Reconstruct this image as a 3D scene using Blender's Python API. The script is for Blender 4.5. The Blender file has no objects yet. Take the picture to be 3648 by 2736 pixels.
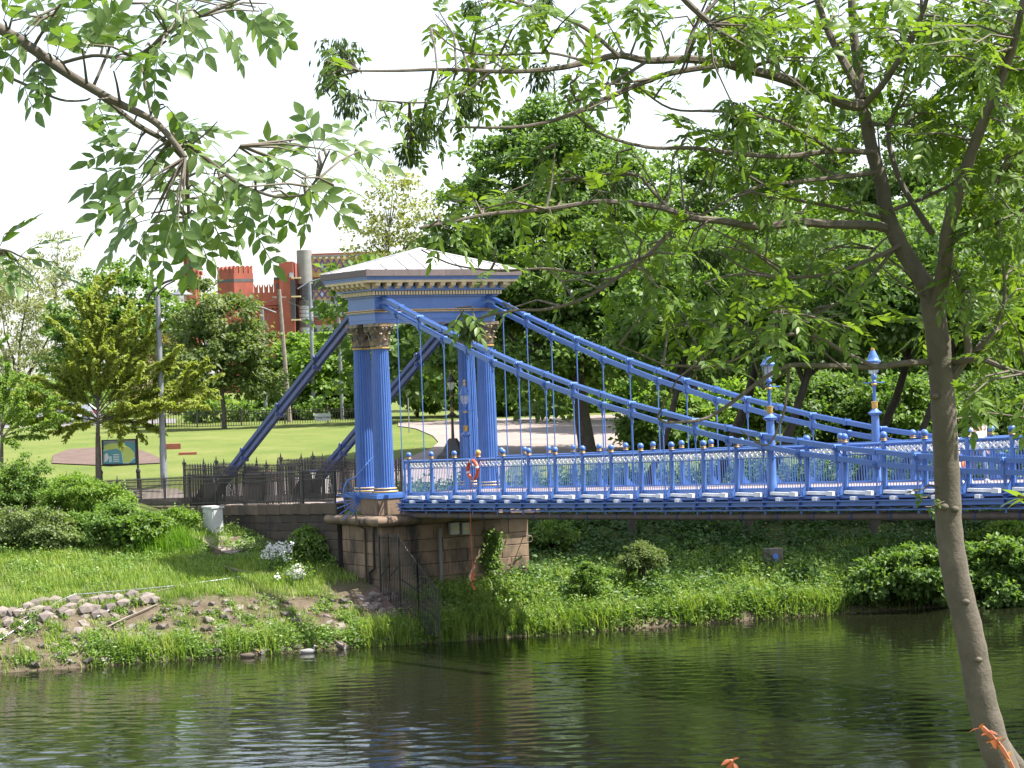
import bpy, bmesh, math, random
import numpy as np
from mathutils import Vector, Matrix, Quaternion
from mathutils.geometry import delaunay_2d_cdt

random.seed(7)
rng = np.random.default_rng(7)
SC = bpy.context.scene
COL = SC.collection
PI = math.pi

# ------------------------------------------------------------------ camera
FPX = 8185.5                       # focal length in pixels of a 3648 px wide frame
YAW, PITCH, ROLL = -1.0015, -0.00152, 0.03482
CAM = np.array([68.908, -39.758, 3.8166])
FW = np.array([math.sin(YAW)*math.cos(PITCH), math.cos(YAW)*math.cos(PITCH), math.sin(PITCH)])
_r0 = np.array([math.cos(YAW), -math.sin(YAW), 0.0]); _u0 = np.cross(_r0, FW)
CR = _r0*math.cos(ROLL) - _u0*math.sin(ROLL)
CU = _r0*math.sin(ROLL) + _u0*math.cos(ROLL)
FH = np.array([math.sin(YAW), math.cos(YAW), 0.0]); RH = _r0      # level forward / right
cam = bpy.data.cameras.new('camera'); camo = bpy.data.objects.new('camera', cam); COL.objects.link(camo)
cam.sensor_width = 36.0; cam.lens = FPX/3648*36.0; cam.clip_start = 0.1; cam.clip_end = 6000
camo.matrix_world = Matrix(((CR[0], CU[0], -FW[0], CAM[0]), (CR[1], CU[1], -FW[1], CAM[1]), (CR[2], CU[2], -FW[2], CAM[2]), (0, 0, 0, 1)))
SC.camera = camo
SC.render.resolution_x, SC.render.resolution_y = 1024, 768

# ------------------------------------------------------------------ sky, sun, exposure
SUN = Vector((0.32, 0.43, 0.845)).normalized()
W = bpy.data.worlds.new('World'); SC.world = W; W.use_nodes = True
nt = W.node_tree; nt.nodes.clear()
wo = nt.nodes.new('ShaderNodeOutputWorld'); wb = nt.nodes.new('ShaderNodeBackground'); sk = nt.nodes.new('ShaderNodeTexSky')
sk.sky_type = 'NISHITA'; sk.sun_disc = False
sk.sun_elevation = math.asin(SUN.z); sk.sun_rotation = math.atan2(SUN.x, SUN.y)
sk.air_density = 1.0; sk.dust_density = 2.0; sk.ozone_density = 1.0
wb.inputs['Strength'].default_value = 0.12
vl = nt.nodes.new('ShaderNodeMix'); vl.data_type = 'RGBA'; vl.inputs[0].default_value = 0.4; vl.inputs[7].default_value = (5.2, 5.15, 5.25, 1)   # even summer haze
nt.links.new(sk.outputs[0], vl.inputs[6]); nt.links.new(vl.outputs[2], wb.inputs['Color']); nt.links.new(wb.outputs[0], wo.inputs['Surface'])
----
What is expected:
Quote the material in full and exactly; do not carry over its pictures.

Expected output:
Reconstruct this image as a 3D scene using Blender's Python API. The script is for Blender 4.5. The Blender file has no objects yet. Take the picture to be 3648 by 2736 pixels.
import bpy, bmesh, math, random
import numpy as np
from mathutils import Vector, Matrix, Quaternion
from mathutils.geometry import delaunay_2d_cdt

random.seed(7)
rng = np.random.default_rng(7)
SC = bpy.context.scene
COL = SC.collection
PI = math.pi

# ------------------------------------------------------------------ camera
FPX = 8185.5                       # focal length in pixels of a 3648 px wide frame
YAW, PITCH, ROLL = -1.0015, -0.00152, 0.03482
CAM = np.array([68.908, -39.758, 3.8166])
FW = np.array([math.sin(YAW)*math.cos(PITCH), math.cos(YAW)*math.cos(PITCH), math.sin(PITCH)])
_r0 = np.array([math.cos(YAW), -math.sin(YAW), 0.0]); _u0 = np.cross(_r0, FW)
CR = _r0*math.cos(ROLL) - _u0*math.sin(ROLL)
CU = _r0*math.sin(ROLL) + _u0*math.cos(ROLL)
FH = np.array([math.sin(YAW), math.cos(YAW), 0.0]); RH = _r0      # level forward / right
cam = bpy.data.cameras.new('camera'); camo = bpy.data.objects.new('camera', cam); COL.objects.link(camo)
cam.sensor_width = 36.0; cam.lens = FPX/3648*36.0; cam.clip_start = 0.1; cam.clip_end = 6000
camo.matrix_world = Matrix(((CR[0], CU[0], -FW[0], CAM[0]), (CR[1], CU[1], -FW[1], CAM[1]), (CR[2], CU[2], -FW[2], CAM[2]), (0, 0, 0, 1)))
SC.camera = camo
SC.render.resolution_x, SC.render.resolution_y = 1024, 768

# ------------------------------------------------------------------ sky, sun, exposure
SUN = Vector((0.32, 0.43, 0.845)).normalized()
W = bpy.data.worlds.new('World'); SC.world = W; W.use_nodes = True
nt = W.node_tree; nt.nodes.clear()
wo = nt.nodes.new('ShaderNodeOutputWorld'); wb = nt.nodes.new('ShaderNodeBackground'); sk = nt.nodes.new('ShaderNodeTexSky')
sk.sky_type = 'NISHITA'; sk.sun_disc = False
sk.sun_elevation = math.asin(SUN.z); sk.sun_rotation = math.atan2(SUN.x, SUN.y)
sk.air_density = 1.0; sk.dust_density = 2.0; sk.ozone_density = 1.0
wb.inputs['Strength'].default_value = 0.12
vl = nt.nodes.new('ShaderNodeMix'); vl.data_type = 'RGBA'; vl.inputs[0].default_value = 0.4; vl.inputs[7].default_value = (5.2, 5.15, 5.25, 1)   # even summer haze
nt.links.new(sk.outputs[0], vl.inputs[6]); nt.links.new(vl.outputs[2], wb.inputs['Color']); nt.links.new(wb.outputs[0], wo.inputs['Surface'])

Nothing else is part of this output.